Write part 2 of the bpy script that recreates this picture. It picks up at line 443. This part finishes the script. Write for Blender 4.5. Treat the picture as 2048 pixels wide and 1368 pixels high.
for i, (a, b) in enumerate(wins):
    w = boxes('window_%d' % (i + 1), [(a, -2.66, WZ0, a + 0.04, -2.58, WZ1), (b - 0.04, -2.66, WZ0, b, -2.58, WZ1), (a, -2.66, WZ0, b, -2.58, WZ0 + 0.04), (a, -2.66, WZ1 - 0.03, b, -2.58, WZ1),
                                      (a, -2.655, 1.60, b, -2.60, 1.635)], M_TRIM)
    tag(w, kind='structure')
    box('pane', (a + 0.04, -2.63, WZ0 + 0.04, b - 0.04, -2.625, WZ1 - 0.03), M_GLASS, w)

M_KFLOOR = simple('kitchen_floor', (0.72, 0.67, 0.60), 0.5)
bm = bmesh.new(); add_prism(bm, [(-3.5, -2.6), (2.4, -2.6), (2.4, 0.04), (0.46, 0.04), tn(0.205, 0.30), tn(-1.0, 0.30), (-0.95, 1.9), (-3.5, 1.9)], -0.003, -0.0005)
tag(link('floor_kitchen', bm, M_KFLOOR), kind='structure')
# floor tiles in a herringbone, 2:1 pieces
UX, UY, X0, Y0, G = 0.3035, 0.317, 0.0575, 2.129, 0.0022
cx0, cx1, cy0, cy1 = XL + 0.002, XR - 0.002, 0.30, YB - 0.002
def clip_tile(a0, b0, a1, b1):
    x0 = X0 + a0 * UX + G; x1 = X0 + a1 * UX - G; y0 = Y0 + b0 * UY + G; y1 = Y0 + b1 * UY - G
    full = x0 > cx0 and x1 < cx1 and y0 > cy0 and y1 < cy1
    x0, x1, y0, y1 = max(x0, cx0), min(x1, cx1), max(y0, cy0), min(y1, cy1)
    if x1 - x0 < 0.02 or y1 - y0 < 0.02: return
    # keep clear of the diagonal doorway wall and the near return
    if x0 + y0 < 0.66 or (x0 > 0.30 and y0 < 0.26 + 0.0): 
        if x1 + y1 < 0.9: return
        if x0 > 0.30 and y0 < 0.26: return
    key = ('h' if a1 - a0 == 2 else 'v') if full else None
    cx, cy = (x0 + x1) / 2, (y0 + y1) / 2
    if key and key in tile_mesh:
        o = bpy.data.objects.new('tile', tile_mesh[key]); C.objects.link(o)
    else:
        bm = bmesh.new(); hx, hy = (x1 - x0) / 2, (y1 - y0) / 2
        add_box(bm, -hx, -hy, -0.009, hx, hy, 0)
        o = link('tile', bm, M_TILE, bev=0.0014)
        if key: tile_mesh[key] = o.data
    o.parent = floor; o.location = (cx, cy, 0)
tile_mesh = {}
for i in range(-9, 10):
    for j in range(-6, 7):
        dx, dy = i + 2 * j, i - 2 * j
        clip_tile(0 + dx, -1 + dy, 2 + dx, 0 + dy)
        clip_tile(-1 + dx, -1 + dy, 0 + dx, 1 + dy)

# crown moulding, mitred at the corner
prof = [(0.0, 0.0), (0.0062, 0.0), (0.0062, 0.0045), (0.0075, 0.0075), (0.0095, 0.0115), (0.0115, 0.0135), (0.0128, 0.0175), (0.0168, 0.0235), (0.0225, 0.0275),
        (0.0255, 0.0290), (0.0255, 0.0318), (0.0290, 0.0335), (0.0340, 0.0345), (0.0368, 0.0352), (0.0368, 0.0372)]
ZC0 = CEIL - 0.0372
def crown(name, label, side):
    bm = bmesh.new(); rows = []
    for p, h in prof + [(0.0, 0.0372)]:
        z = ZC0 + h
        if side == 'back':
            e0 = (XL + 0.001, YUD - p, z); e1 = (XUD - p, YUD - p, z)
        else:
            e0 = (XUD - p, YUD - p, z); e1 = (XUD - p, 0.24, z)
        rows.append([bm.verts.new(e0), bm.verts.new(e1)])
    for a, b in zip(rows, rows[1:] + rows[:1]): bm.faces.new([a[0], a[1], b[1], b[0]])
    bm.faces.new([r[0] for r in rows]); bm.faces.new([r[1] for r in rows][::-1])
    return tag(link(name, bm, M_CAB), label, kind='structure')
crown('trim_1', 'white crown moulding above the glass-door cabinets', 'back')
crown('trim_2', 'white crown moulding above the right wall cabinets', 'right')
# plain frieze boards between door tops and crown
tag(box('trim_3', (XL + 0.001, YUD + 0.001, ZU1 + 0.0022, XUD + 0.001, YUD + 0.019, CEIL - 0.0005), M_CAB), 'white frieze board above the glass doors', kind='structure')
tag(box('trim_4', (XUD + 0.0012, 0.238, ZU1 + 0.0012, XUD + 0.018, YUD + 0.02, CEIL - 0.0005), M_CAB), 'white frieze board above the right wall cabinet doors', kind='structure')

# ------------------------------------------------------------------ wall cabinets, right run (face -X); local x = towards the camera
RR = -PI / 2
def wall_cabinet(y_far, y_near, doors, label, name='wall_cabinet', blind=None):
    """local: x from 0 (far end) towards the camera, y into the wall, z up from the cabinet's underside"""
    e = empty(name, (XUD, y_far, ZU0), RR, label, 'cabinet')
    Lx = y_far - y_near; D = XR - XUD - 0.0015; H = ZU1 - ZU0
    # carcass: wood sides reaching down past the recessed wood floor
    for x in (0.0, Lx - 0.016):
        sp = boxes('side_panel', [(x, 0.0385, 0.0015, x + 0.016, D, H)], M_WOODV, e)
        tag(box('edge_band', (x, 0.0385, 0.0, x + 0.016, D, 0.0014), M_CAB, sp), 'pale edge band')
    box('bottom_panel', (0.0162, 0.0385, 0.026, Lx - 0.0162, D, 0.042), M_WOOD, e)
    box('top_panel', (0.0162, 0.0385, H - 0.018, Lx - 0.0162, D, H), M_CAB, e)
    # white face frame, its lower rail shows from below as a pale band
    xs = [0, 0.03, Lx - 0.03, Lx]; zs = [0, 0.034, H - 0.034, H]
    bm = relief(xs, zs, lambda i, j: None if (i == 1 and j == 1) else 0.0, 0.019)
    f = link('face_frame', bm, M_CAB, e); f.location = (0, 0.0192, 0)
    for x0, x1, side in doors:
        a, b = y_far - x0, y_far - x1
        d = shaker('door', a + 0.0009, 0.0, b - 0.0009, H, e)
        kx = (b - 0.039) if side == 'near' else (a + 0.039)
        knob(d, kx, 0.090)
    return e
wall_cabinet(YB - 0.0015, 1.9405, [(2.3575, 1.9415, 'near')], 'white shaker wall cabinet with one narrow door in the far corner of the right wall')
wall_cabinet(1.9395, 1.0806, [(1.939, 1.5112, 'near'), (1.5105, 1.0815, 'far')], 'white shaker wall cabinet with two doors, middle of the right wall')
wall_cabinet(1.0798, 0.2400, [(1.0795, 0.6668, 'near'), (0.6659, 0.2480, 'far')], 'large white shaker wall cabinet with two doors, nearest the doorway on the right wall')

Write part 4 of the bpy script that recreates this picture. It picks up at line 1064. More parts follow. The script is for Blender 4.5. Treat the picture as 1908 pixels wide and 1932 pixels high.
──────────
▶ _TASK DETAILS_
Retype the listing exactly, in full.

▶ _RIGHT ANSWER_
Write part 2 of the bpy script that recreates this picture. It picks up at line 443. This part finishes the script. Write for Blender 4.5. Treat the picture as 2048 pixels wide and 1368 pixels high.
for i, (a, b) in enumerate(wins):
    w = boxes('window_%d' % (i + 1), [(a, -2.66, WZ0, a + 0.04, -2.58, WZ1), (b - 0.04, -2.66, WZ0, b, -2.58, WZ1), (a, -2.66, WZ0, b, -2.58, WZ0 + 0.04), (a, -2.66, WZ1 - 0.03, b, -2.58, WZ1),
                                      (a, -2.655, 1.60, b, -2.60, 1.635)], M_TRIM)
    tag(w, kind='structure')
    box('pane', (a + 0.04, -2.63, WZ0 + 0.04, b - 0.04, -2.625, WZ1 - 0.03), M_GLASS, w)

M_KFLOOR = simple('kitchen_floor', (0.72, 0.67, 0.60), 0.5)
bm = bmesh.new(); add_prism(bm, [(-3.5, -2.6), (2.4, -2.6), (2.4, 0.04), (0.46, 0.04), tn(0.205, 0.30), tn(-1.0, 0.30), (-0.95, 1.9), (-3.5, 1.9)], -0.003, -0.0005)
tag(link('floor_kitchen', bm, M_KFLOOR), kind='structure')
# floor tiles in a herringbone, 2:1 pieces
UX, UY, X0, Y0, G = 0.3035, 0.317, 0.0575, 2.129, 0.0022
cx0, cx1, cy0, cy1 = XL + 0.002, XR - 0.002, 0.30, YB - 0.002
def clip_tile(a0, b0, a1, b1):
    x0 = X0 + a0 * UX + G; x1 = X0 + a1 * UX - G; y0 = Y0 + b0 * UY + G; y1 = Y0 + b1 * UY - G
    full = x0 > cx0 and x1 < cx1 and y0 > cy0 and y1 < cy1
    x0, x1, y0, y1 = max(x0, cx0), min(x1, cx1), max(y0, cy0), min(y1, cy1)
    if x1 - x0 < 0.02 or y1 - y0 < 0.02: return
    # keep clear of the diagonal doorway wall and the near return
    if x0 + y0 < 0.66 or (x0 > 0.30 and y0 < 0.26 + 0.0): 
        if x1 + y1 < 0.9: return
        if x0 > 0.30 and y0 < 0.26: return
    key = ('h' if a1 - a0 == 2 else 'v') if full else None
    cx, cy = (x0 + x1) / 2, (y0 + y1) / 2
    if key and key in tile_mesh:
        o = bpy.data.objects.new('tile', tile_mesh[key]); C.objects.link(o)
    else:
        bm = bmesh.new(); hx, hy = (x1 - x0) / 2, (y1 - y0) / 2
        add_box(bm, -hx, -hy, -0.009, hx, hy, 0)
        o = link('tile', bm, M_TILE, bev=0.0014)
        if key: tile_mesh[key] = o.data
    o.parent = floor; o.location = (cx, cy, 0)
tile_mesh = {}
for i in range(-9, 10):
    for j in range(-6, 7):
        dx, dy = i + 2 * j, i - 2 * j
        clip_tile(0 + dx, -1 + dy, 2 + dx, 0 + dy)
        clip_tile(-1 + dx, -1 + dy, 0 + dx, 1 + dy)

# crown moulding, mitred at the corner
prof = [(0.0, 0.0), (0.0062, 0.0), (0.0062, 0.0045), (0.0075, 0.0075), (0.0095, 0.0115), (0.0115, 0.0135), (0.0128, 0.0175), (0.0168, 0.0235), (0.0225, 0.0275),
        (0.0255, 0.0290), (0.0255, 0.0318), (0.0290, 0.0335), (0.0340, 0.0345), (0.0368, 0.0352), (0.0368, 0.0372)]
ZC0 = CEIL - 0.0372
def crown(name, label, side):
    bm = bmesh.new(); rows = []
    for p, h in prof + [(0.0, 0.0372)]:
        z = ZC0 + h
        if side == 'back':
            e0 = (XL + 0.001, YUD - p, z); e1 = (XUD - p, YUD - p, z)
        else:
            e0 = (XUD - p, YUD - p, z); e1 = (XUD - p, 0.24, z)
        rows.append([bm.verts.new(e0), bm.verts.new(e1)])
    for a, b in zip(rows, rows[1:] + rows[:1]): bm.faces.new([a[0], a[1], b[1], b[0]])
    bm.faces.new([r[0] for r in rows]); bm.faces.new([r[1] for r in rows][::-1])
    return tag(link(name, bm, M_CAB), label, kind='structure')
crown('trim_1', 'white crown moulding above the glass-door cabinets', 'back')
crown('trim_2', 'white crown moulding above the right wall cabinets', 'right')
# plain frieze boards between door tops and crown
tag(box('trim_3', (XL + 0.001, YUD + 0.001, ZU1 + 0.0022, XUD + 0.001, YUD + 0.019, CEIL - 0.0005), M_CAB), 'white frieze board above the glass doors', kind='structure')
tag(box('trim_4', (XUD + 0.0012, 0.238, ZU1 + 0.0012, XUD + 0.018, YUD + 0.02, CEIL - 0.0005), M_CAB), 'white frieze board above the right wall cabinet doors', kind='structure')

# ------------------------------------------------------------------ wall cabinets, right run (face -X); local x = towards the camera
RR = -PI / 2
def wall_cabinet(y_far, y_near, doors, label, name='wall_cabinet', blind=None):
    """local: x from 0 (far end) towards the camera, y into the wall, z up from the cabinet's underside"""
    e = empty(name, (XUD, y_far, ZU0), RR, label, 'cabinet')
    Lx = y_far - y_near; D = XR - XUD - 0.0015; H = ZU1 - ZU0
    # carcass: wood sides reaching down past the recessed wood floor
    for x in (0.0, Lx - 0.016):
        sp = boxes('side_panel', [(x, 0.0385, 0.0015, x + 0.016, D, H)], M_WOODV, e)
        tag(box('edge_band', (x, 0.0385, 0.0, x + 0.016, D, 0.0014), M_CAB, sp), 'pale edge band')
    box('bottom_panel', (0.0162, 0.0385, 0.026, Lx - 0.0162, D, 0.042), M_WOOD, e)
    box('top_panel', (0.0162, 0.0385, H - 0.018, Lx - 0.0162, D, H), M_CAB, e)
    # white face frame, its lower rail shows from below as a pale band
    xs = [0, 0.03, Lx - 0.03, Lx]; zs = [0, 0.034, H - 0.034, H]
    bm = relief(xs, zs, lambda i, j: None if (i == 1 and j == 1) else 0.0, 0.019)
    f = link('face_frame', bm, M_CAB, e); f.location = (0, 0.0192, 0)
    for x0, x1, side in doors:
        a, b = y_far - x0, y_far - x1
        d = shaker('door', a + 0.0009, 0.0, b - 0.0009, H, e)
        kx = (b - 0.039) if side == 'near' else (a + 0.039)
        knob(d, kx, 0.090)
    return e
wall_cabinet(YB - 0.0015, 1.9405, [(2.3575, 1.9415, 'near')], 'white shaker wall cabinet with one narrow door in the far corner of the right wall')
wall_cabinet(1.9395, 1.0806, [(1.939, 1.5112, 'near'), (1.5105, 1.0815, 'far')], 'white shaker wall cabinet with two doors, middle of the right wall')
wall_cabinet(1.0798, 0.2400, [(1.0795, 0.6668, 'near'), (0.6659, 0.2480, 'far')], 'large white shaker wall cabinet with two doors, nearest the doorway on the right wall')

Write part 4 of the bpy script that recreates this picture. It picks up at line 1064. More parts follow. The script is for Blender 4.5. Treat the picture as 1908 pixels wide and 1932 pixels high.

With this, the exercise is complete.